Fears surrounding the health of the Chinese economy returned on Monday to ensure a downbeat start to a Brexit-dominated week.
December was a rather nasty month for the superpower. Exports plunged 4.4%, way worse than forecast and the biggest drop in 2 years, while imports were down 7.6% year-on-year.
And though this accelerated decline comes thanks to the country’s economic battle with the US, it failed to prevent China’s trade surplus with American hitting the biggest level on record in 2018. That leaves Beijing stuck between a rock and a hard place, in desperate need of a deal with Trump, but with the US President potentially enraged by news of that sky high surplus.

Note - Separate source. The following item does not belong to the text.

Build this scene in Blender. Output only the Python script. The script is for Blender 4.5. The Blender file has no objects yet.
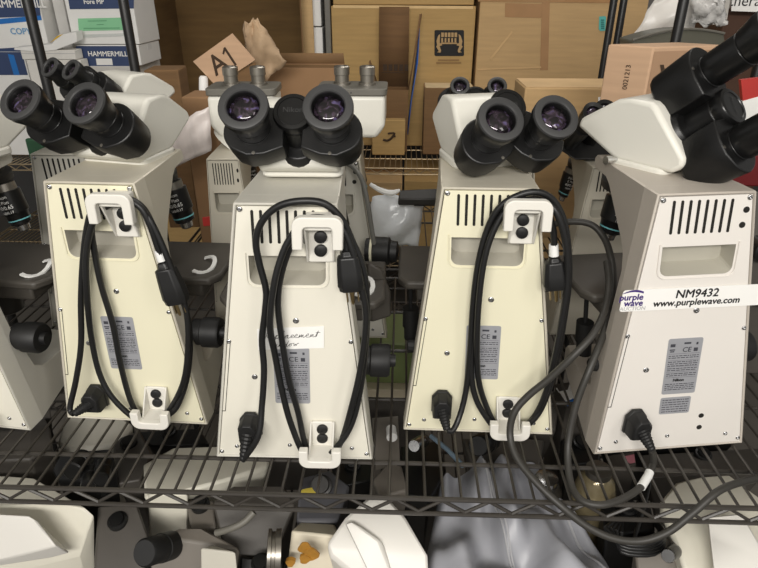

Needless to say, the markets weren’t feeling too chipper in light of all this. The FTSE slipped 30 points, its commodity stocks providing a substantial chunk of the index’s losses as Brent Crude and copper fell 1.5% and 1.2% respectively. The DAX, meanwhile, was down half a percent, with the CAC shedding 0.4%.
As for sterling, it dipped 0.1% against the dollar and 0.2% against the euro. The currency’s nervousness comes ahead of Tuesday’s Parliament Brexit vote, nerves that have perhaps been kept in check by further reports over the weekend that the UK will look to extend Article 50 in the likely event of a deal defeat. Theresa May isn’t giving up just yet, however; she is set to make a statement at 3.30pm this afternoon to outline new assurances from the EU about the Irish backstop.